WHAT TO DO.
Look for the string "else" and copy every line that has it.

------------

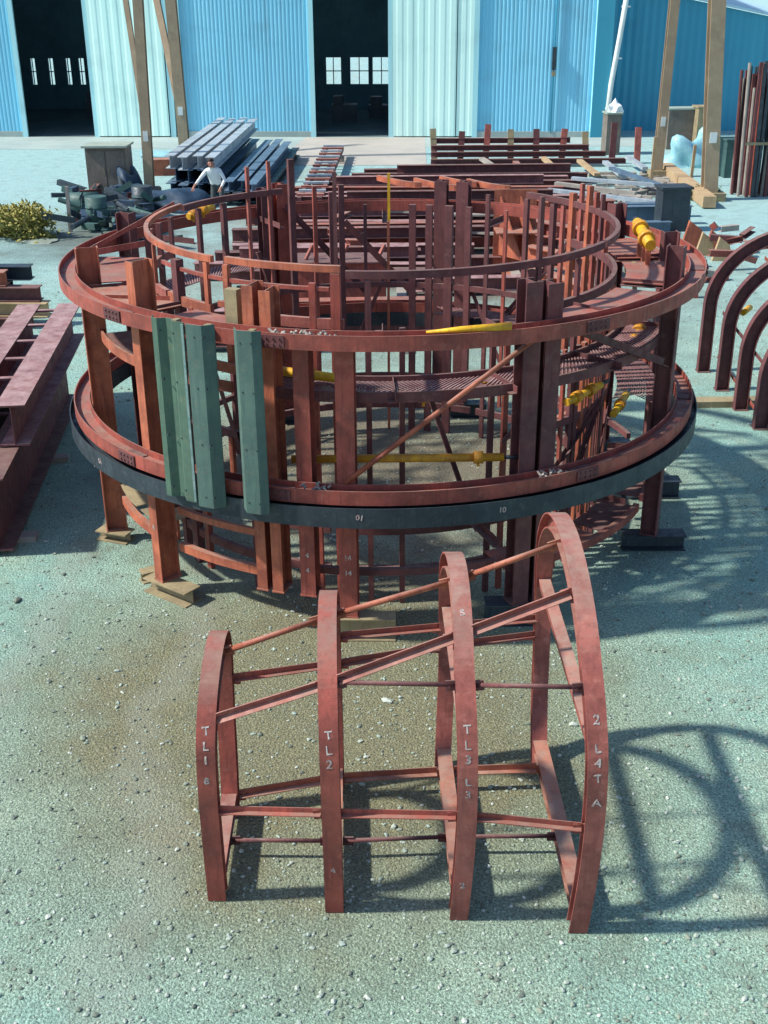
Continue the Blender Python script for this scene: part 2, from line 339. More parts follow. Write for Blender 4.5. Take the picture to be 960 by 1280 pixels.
runs('ground_brace', [Vector((rib_back(i, .2).x, y, .17)) for i, y in zip(range(4), (7.38, 7.6, 7.68, 7.72))], lambda b, p, q: b.bar(p, q, prof_l(.05, .06, .007)), 'primer_orange')
runs('floor_brace', [Vector((rib_front(i, .2).x+.0, y, .17)) for i, y in zip(range(4), (6.88, 6.86, 6.9, 6.9))], lambda b, p, q: b.tube(p, q, .016), 'primer_dark')
# chalk numbering on the ribs' outer faces
def chalk(i, marks):
    for txt, z, s in marks:
        a, b = rib_front(i, z-.02), rib_front(i, z+.02); d = (b-a).normalized(); n = Vector((1, 0, 0)).cross(d)
        lettering(txt, s, (a+b)/2+n*.002, (1, 0, 0), d, ribs[i])
chalk(0, [('T', 1.47, .1), ('L', 1.37, .11), ('1', 1.27, .11), ('8', 1.1, .09)])
chalk(1, [('T', 1.53, .1), ('L', 1.43, .11), ('2', 1.33, .11), ('4', .42, .08), ('8', 2.08, .1)])
chalk(2, [('8', 2.33, .09), ('S', 2.2, .09), ('T', 1.63, .1), ('L', 1.53, .11), ('3', 1.43, .11), ('L', 1.26, .1), ('3', 1.16, .1), ('2', .35, .09)])
chalk(3, [('7', 2.56, .09), ('2', 1.78, .11), ('L', 1.6, .11), ('4', 1.5, .11), ('T', 1.39, .1), ('A', 1.2, .11)])

# ------------------------------------------------------------------ the big circular frame
CX, CY = .0, 14.82
ZG = -.58; RS = CH/(CH-ZG)      # the ring is laid out in its own units, ground at ZG, then set to its real size
before = set(bpy.data.objects)
def pol(r, a, z): return Vector((CX+r*math.sin(R(a)), CY-r*math.cos(R(a)), z))
CFm = thing('circular_steel_frame', 'huge circular red steel assembly of two stacked ring beams on columns', 'ring frame', (CX, CY, 0))
def ringh(r0, r1, z0, z1, t=.013):    # H section lying on its side: two upright flanges and a level web
    zm = (z0+z1)/2; w = .006
    return [(r0, z0), (r0+t, z0), (r0+t, zm-w), (r1-t, zm-w), (r1-t, z0), (r1, z0), (r1, z1), (r1-t, z1), (r1-t, zm+w), (r0+t, zm+w), (r0+t, z1), (r0, z1)]
ZU, ZL = 2.91, 1.13
for nm, prof, mt, lab in (('ring_beam', ringh(3.8, 4.0, ZU-.155, ZU), 'primer', 'upper red ring beam'), ('ring_beam', ringh(3.8, 4.0, ZL, ZL+.155), 'primer', 'lower red ring beam'), ('base_ring', ringh(3.79, 4.07, ZL-.225, ZL-.004), 'dark_steel', 'dark unpainted rolled ring under the lower ring beam')):
    b = MB(); b.revolve(prof, CX, CY, 0, 360, 144, True); o = b.build(nm, mt, CFm); o['label'] = lab
    if nm == 'base_ring':
        for a, t in ((-53, '01'), (-20, '01'), (-3.5, '01'), (17.5, '10')):
            p = pol(4.072, a, ZL-.105); lettering(t, .105, p, (math.cos(R(a)), math.sin(R(a)), 0), (0, 0, 1), o)
    elif 'upper' in lab: upper = o
    else: lower = o
# splice plates with bolts on the ring beams
for par, z in ((upper, ZU-.078), (lower, ZL+.078)):
    for a in (-45.5, -16, 33, 78, 130, 180, 232):
        b = MB(); b.box(pol(4.007, a, z), (.3, .012, .12), R(a)); b.box(pol(3.9, a, z+.012), (.28, .16, .012), R(a))
        for k in (-.1, -.035, .035, .1):
            for h in (-.03, .03): q = pol(4.013, a, z+h)+Vector((math.cos(R(a)), math.sin(R(a)), 0))*k; b.tube(q, q+pol(.014, a, 0)-pol(0, a, 0), .011, 6)
        b.build('splice_plate', 'primer_dark', par)
def column(a, z0, z1, w=.19, r=3.69, mat='primer', foot=True, name='column', h=None):
    h = h or w; r = 3.785-h/2
    b = MB(); b.bar(pol(r, a, z0), pol(r, a, z1), prof_h(w, h, .014, .01), pol(1, a, 0)-pol(0, a, 0)); c = b.build(name, mat, CFm)
    if foot:
        f = MB(); q = pol(r, a, z0-.008); f.box(q, (w+.02, h+.02, .016), R(a)); f.build('foot_plate', mat, c)
    return c
colm = {}
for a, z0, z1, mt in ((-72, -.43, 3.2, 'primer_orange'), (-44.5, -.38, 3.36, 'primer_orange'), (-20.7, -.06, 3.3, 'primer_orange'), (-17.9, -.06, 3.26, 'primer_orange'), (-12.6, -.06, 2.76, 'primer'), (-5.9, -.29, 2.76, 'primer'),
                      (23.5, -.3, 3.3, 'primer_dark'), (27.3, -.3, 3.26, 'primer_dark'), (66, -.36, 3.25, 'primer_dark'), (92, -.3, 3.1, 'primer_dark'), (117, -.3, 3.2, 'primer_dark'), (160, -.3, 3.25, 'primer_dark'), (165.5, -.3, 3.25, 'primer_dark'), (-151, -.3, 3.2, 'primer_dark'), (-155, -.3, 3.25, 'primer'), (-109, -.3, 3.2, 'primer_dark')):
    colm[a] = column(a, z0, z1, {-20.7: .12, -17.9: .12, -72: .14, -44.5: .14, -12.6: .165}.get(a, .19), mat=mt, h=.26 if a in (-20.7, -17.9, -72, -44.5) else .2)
for a, t in ((-5.9, '14'), (-12.6, '4'), (-44.5, '8')):
    for z in ((.42, .24) if a > -20 else (.3,)):
        p = pol(3.788, a, z); lettering(t, .1, p, (math.cos(R(a)), math.sin(R(a)), 0), (0, 0, 1), colm[a])
# decks
def annulus(name, r0, r1, z, a0, a1, mat, t=.012):
    b = MB(); b.revolve([(r0, z), (r1, z), (r1, z+t), (r0, z+t)], CX, CY, a0, a1)
    return b.build(name, mat, CFm)
for a0, a1, mt in ((-98, -74, 'primer'), (-70, -47, 'primer_orange'), (-42, -24, 'primer'), (30, 63, 'primer'), (69, 90, 'primer'), (94, 114, 'primer')): annulus('deck_plate', 3.06, 3.79, 2.735, a0, a1, mt)
for a0, a1, mt in ((-84, -58, 'khaki'), (-56, -47, 'khaki'), (22, 46, 'primer'), (48, 63, 'primer_dark'), (68, 88, 'primer_dark')): annulus('lower_deck_plate', 3.06, 3.56, .2 if a0 < 0 else .03, a0, a1, mt)
def mesh_deck(a0, a1, z, r0, r1):
    b = MB(); n = int((a1-a0)*math.pi/180*3.3/.055); k = (r1-r0)/3.3*57.3
    for i in range(n):
        a = a0+(a1-a0)*i/n
        b.bar(pol(r0, a, z), pol(r1, a+k, z), prof_box(.014, .008)); b.bar(pol(r0, a+k, z+.009), pol(r1, a, z+.009), prof_box(.014, .008))
    return b.build('mesh_deck', 'dusty_primer', CFm)
for a0, a1 in ((-22, 14), (16, 40), (42, 76), (-70, -53)): mesh_deck(a0, a1, 2.15, 3.06, 3.56)
for a0, a1 in ((68, 110), (130, 158), (-150, -112)): mesh_deck(a0, a1, 1.3 if a0 > 0 else 2.15, 3.06, 3.56)
for a0, a1 in ((-23, 78), (-72, -26)):
    for r in (3.04, 3.57): b = MB(); b.revolve([(r, 2.1), (r+.03, 2.1), (r+.03, 2.215), (r, 2.215)], CX, CY, a0, a1); b.build('deck_edge', 'primer_dark' if a0 > -24 else 'primer_orange', CFm)
annulus('deck_plate', 3.06, 3.55, 2.18, -70, -52, 'primer_dark')
# inner rings
def inner(z0, z1, a0, a1, mat, r0=2.895, r1=2.95, name='inner_ring'): b = MB(); b.revolve([(r0, z0), (r1, z0), (r1, z1), (r0, z1)], CX, CY, a0, a1); return b.build(name, mat, CFm)
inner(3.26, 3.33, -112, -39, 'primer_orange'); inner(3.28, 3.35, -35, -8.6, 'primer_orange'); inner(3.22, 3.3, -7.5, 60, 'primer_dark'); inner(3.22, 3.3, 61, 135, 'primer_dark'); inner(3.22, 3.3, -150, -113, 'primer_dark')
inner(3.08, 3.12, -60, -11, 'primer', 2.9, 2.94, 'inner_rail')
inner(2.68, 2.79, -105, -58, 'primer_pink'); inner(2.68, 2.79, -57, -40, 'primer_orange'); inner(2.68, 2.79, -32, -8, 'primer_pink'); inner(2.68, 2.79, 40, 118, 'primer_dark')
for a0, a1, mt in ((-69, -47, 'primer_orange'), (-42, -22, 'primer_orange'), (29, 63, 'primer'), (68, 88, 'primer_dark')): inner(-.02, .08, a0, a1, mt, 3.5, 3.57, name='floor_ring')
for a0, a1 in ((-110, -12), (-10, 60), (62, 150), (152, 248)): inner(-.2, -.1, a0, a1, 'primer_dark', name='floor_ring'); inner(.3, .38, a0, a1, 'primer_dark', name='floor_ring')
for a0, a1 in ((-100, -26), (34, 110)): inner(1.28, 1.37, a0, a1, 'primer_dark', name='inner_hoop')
inner(1.75, 1.83, 100, 260, 'primer_dark', name='inner_hoop')
for a0, a1 in ((-15, 20), (100, 158), (168, 206)): inner(.1, .18, a0, a1, 'primer_dark', 3.5, 3.56, name='floor_rail')
inner(.45, .53, -42, -22, 'primer_orange', 3.5, 3.55, name='floor_rail'); inner(.5, .57, 24, 60, 'primer_dark', name='floor_rail')
inner(1.3, 1.38, 32, 92, 'primer_orange', 2.83, 2.89);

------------

SOLUTION TO THIS TASK.
    else: lower = o
    colm[a] = column(a, z0, z1, {-20.7: .12, -17.9: .12, -72: .14, -44.5: .14, -12.6: .165}.get(a, .19), mat=mt, h=.26 if a in (-20.7, -17.9, -72, -44.5) else .2)
    for z in ((.42, .24) if a > -20 else (.3,)):
for a0, a1, mt in ((-84, -58, 'khaki'), (-56, -47, 'khaki'), (22, 46, 'primer'), (48, 63, 'primer_dark'), (68, 88, 'primer_dark')): annulus('lower_deck_plate', 3.06, 3.56, .2 if a0 < 0 else .03, a0, a1, mt)
for a0, a1 in ((68, 110), (130, 158), (-150, -112)): mesh_deck(a0, a1, 1.3 if a0 > 0 else 2.15, 3.06, 3.56)
    for r in (3.04, 3.57): b = MB(); b.revolve([(r, 2.1), (r+.03, 2.1), (r+.03, 2.215), (r, 2.215)], CX, CY, a0, a1); b.build('deck_edge', 'primer_dark' if a0 > -24 else 'primer_orange', CFm)